Malicious Packages Published: Compromised versions of over 30 packages containing the Miasma malware were published. Each package included code to exfiltrate developer secrets.

Detection and Response: Red Hat discovered the breach through internal monitoring, revoked the affected account's access, and began removing malicious package versions from npm.

Containment: The breach was confirmed to be isolated to internal development tools, with no impact on customer environments.

Which Controls Failed or Were Missing

GitHub Account Security: The compromised account either lacked multi-factor authentication (MFA) or the MFA was bypassed. Use hardware security keys for accounts with write access to production namespaces.

Privileged Access Monitoring: Red Hat's systems failed to detect or block the malicious package publications in real-time. Automated reviews should be triggered for namespaces with high download volumes.

Package Signing and Verification: The npm ecosystem does not enforce mandatory package signing. Even with internal signing, npm's infrastructure does not verify packages before download.

Dependency Pinning: Teams likely used version ranges, allowing automatic updates to pull in compromised versions without review.

Network Egress Controls: The malware exfiltrated credentials, indicating a lack of egress filtering to block connections to unknown command-and-control infrastructure.

What the Standards Require

NIST 800-53 Rev 5 IA-2(1) mandates multi-factor authentication for privileged accounts. Use hardware security keys (FIDO2) to resist phishing and malware-based MFA bypass attacks.

NIST 800-53 Rev 5 CM-3 requires configuration change control with automated enforcement. Publishing a package should trigger approval workflows for high-impact namespaces.

NIST 800-53 Rev 5 SI-7 addresses software integrity verification. Implement internal controls: maintain a private registry mirror, verify package hashes, and use tools like Socket or Snyk to scan for malicious code.

NIST Cybersecurity Framework v2.0 PR.DS-6 covers integrity checking mechanisms. Your CI/CD pipeline should verify package integrity using lock files with cryptographic hashes.

ISO/IEC 27001:2022 Annex A.8.23 requires web filtering. Developer workstations need egress controls to block connections to newly-registered domains and known malicious infrastructure.

Lessons and Action Items for Your Team

Implement hardware security keys for all GitHub accounts with publishing rights. Deploy YubiKeys or similar FIDO2 devices. Disable SMS and TOTP authentication for these accounts.

Build publishing approval workflows. Use GitHub Actions with required reviews before any package version reaches npm. Require two approvers for high-impact packages.

Run your own registry mirror with scanning. Use tools like Verdaccio or Sonatype Nexus to proxy npm while scanning for malicious code. Block direct access to registry.npmjs.org.

Pin dependencies with integrity hashes. Replace version ranges with exact versions in package.json. Commit your lock file and configure CI to fail if it changes without approval.

Monitor for suspicious package updates. Set alerts for unexpected package updates. Investigate packages that suddenly push multiple versions.

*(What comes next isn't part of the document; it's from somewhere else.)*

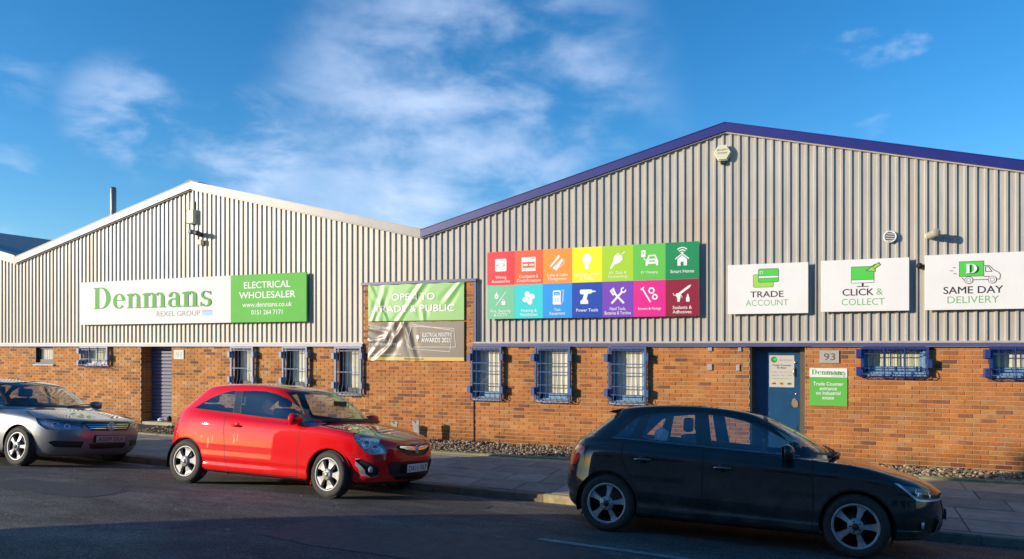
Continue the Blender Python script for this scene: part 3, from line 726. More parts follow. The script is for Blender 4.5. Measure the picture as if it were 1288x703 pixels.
# recessed shutter of number 91
gx0, gx1 = -16.83, -15.73
sh = empty('shutter_door', (0, 0, 0)); sh.parent = bL; sh.name = 'shutter_door'
M_navysl = plain('navy_slat', (.085,.09,.16), .45, var=.2, vs=6); M_greysl = plain('grey_slat', (.21,.22,.28), .5, var=.15)
sm = MB(); sm.add([(gx0,.33,0),(gx1,.33,0),(gx1,.315,.02),(gx0,.315,.02),(gx0,.315,.06),(gx1,.315,.06),(gx1,.33,.092),(gx0,.33,.092)],[(0,1,2,3),(3,2,5,4),(4,5,6,7)])
sme = sm.mesh('slat', M_navysl, False)
for i in range(21): link('slat', sme, sh, (0, 0, .02+i*.094))
MB().box(gx0-.1, gx1+.1, .34, .36, -.3, 2.0).build('back_panel', M_dark, sh)
MB().box(gx0, gx1, .02, .33, -.2, .015).build('step', M_conc, sh)
# brick returns of both recesses and windows (courses turned into the opening)
def reveal(x, side, z0, z1, y1, parent, mat):
    m = MB(); r = int(math.floor((z0-BZ0)/COURSE))
    while BZ0+r*COURSE < z1:
        a = max(z0, BZ0+r*COURSE+.005); b = min(z1, BZ0+(r+1)*COURSE-.005); r += 1
        if b-a < .02: continue
        yy = 0.0 if r % 2 else .0; cuts = [.0, .21, y1] if r % 2 else [.0, .1, y1]
        for p, q in zip(cuts, cuts[1:]):
            m.box(min(x, x+side*.006), max(x, x+side*.006), p+.008, q-.006, a, b)
    m.build('reveal_bricks', mat, parent, kind='stuff', fix=False)
reveal(gx0, 1, -.2, 1.99, .325, bL, M_brick_l); reveal(gx1, -1, -.2, 1.99, .325, bL, M_brick_l)
for (a, b, c, d) in (OP_L[2:5]+OP_L[:1]): pass
# expansion joint beside the pier
MB().box(PX1-.004, PX1+.012, -.016, .004, -.15, .9).build('expansion_joint', M_dark, bP)
# ------------------------------------------------------------------ text and print
def text_mesh(s, bold=0.0, space=1.0, line=1.0, align='CENTER'):
    c = bpy.data.curves.new('lettering', 'FONT'); c.body = s; c.align_x = align; c.offset = bold; c.space_character = space; c.space_line = line; c.resolution_u = 3
    o = bpy.data.objects.new('t', c); me = bpy.data.meshes.new_from_object(o); bpy.data.objects.remove(o); return me
def text(s, xc, zc, w, h, mat, parent, y, bold=0.0, name='lettering', space=1.0, line=1.0, label=None):
    """Lettering flat on a plane facing the street, fitted into a box w wide (None = natural) and h high, centred on xc, zc."""
    me = text_mesh(s, 0 if bold > .009 else bold, space, line)
    if bold > .009:                                  # heavier weight: the outline laid three times, a hair apart
        bm = bmesh.new(); e = bold*.75
        for i, (ex, ey) in enumerate(((-e, 0), (e, 0), (0, e*.5), (0, -e*.5))):
            n0 = len(bm.verts); bm.from_mesh(me); bm.verts.ensure_lookup_table()
            for v in bm.verts[n0:]: v.co.x += ex; v.co.y += ey; v.co.z = .0002*i
        bm.to_mesh(me); bm.free()
    X = [v.co.x for v in me.vertices]; Y = [v.co.y for v in me.vertices]; kx = None
    ky = h/(max(Y)-min(Y)); kx = ky if w is None else w/(max(X)-min(X)); mx_, my_ = (max(X)+min(X))/2, (max(Y)+min(Y))/2
    for v in me.vertices: v.co = ((v.co.x-mx_)*kx, -v.co.z, (v.co.y-my_)*ky)
    me.materials.clear(); me.materials.append(mat); me.name = 'lettering'
    o = link(name, me, parent, (xc, y, zc))
    if label: o['label'] = label
    return o
class Flat:
    """Flat print: every shape sits a hair proud of the one before."""
    def __init__(s): s.m = {} ; s.k = 0
    def poly(s, pts, mat):
        s.k += 1; m = s.m.setdefault(mat.name, (MB(), mat))[0]; y = -.0003*s.k
        m.add([(p[0], y, p[1]) for p in pts], [tuple(range(len(pts)))]); return s
    def rect(s, a, b, c, d, mat): return s.poly([(a,c),(b,c),(b,d),(a,d)], mat)
    def disc(s, x, z, r, mat, n=24, rz=None): rz = rz or r; return s.poly([(x+r*cos(2*pi*i/n), z+rz*sin(2*pi*i/n)) for i in range(n)], mat)
    def rrect(s, a, b, c, d, r, mat, n=5):
        P = []
        for (x, z, q) in ((b-r, d-r, 0), (a+r, d-r, 1), (a+r, c+r, 2), (b-r, c+r, 3)):
            for i in range(n+1): t = pi/2*(q+i/n); P.append((x+r*cos(t), z+r*sin(t)))
        return s.poly(P, mat)
    def line(s, pts, w, mat):
        for (p, q) in zip(pts, pts[1:]):
            d = Vector((q[0]-p[0], q[1]-p[1])); 
            if d.length < 1e-6: continue
            t = d.normalized()*w*.35; n = Vector((-d.y, d.x)).normalized()*w/2
            s.poly([(p[0]-t.x+n.x, p[1]-t.y+n.y), (p[0]-t.x-n.x, p[1]-t.y-n.y), (q[0]+t.x-n.x, q[1]+t.y-n.y), (q[0]+t.x+n.x, q[1]+t.y+n.y)], mat)
        return s
    def arc(s, x, z, rx, rz, tx, tz, a0, a1, mat, n=20):
        """Crescent stroke between an outer ellipse and an inner one (tx, tz thinner each way)."""
        s.k += 1; m = s.m.setdefault(mat.name, (MB(), mat))[0]; y = -.0003*s.k; P = []
        for i in range(n+1):
            t = R(a0+(a1-a0)*i/n); P += [(x+rx*cos(t), y, z+rz*sin(t)), (x+(rx-tx)*cos(t), y, z+(rz-tz)*sin(t))]
        m.add(P, [(2*i, 2*i+1, 2*i+3, 2*i+2) for i in range(n)]); return s
    def build(s, name, parent, loc, sx=1, sz=1, label=None):
        for (m, mat) in s.m.values():
            m.v = [(a*sx, b, c*sz) for (a, b, c) in m.v]; o = m.build(name, mat, parent, loc, fix=False)
            if label: o['label'] = label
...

Implement egress filtering on developer workstations. Use DNS filtering to block connections to newly-registered domains and known malware infrastructure.

Audit your npm namespace permissions quarterly. Review publishing access and remove accounts for departed employees immediately.

The Red Hat breach highlights the need for robust supply-chain security measures in software development, focusing on internal tooling and access controls. Fixing any single point in this chain—MFA, publishing approval, registry scanning, egress filtering—could block the attack. Implement all of them for a defense-in-depth strategy that withstands individual control failures.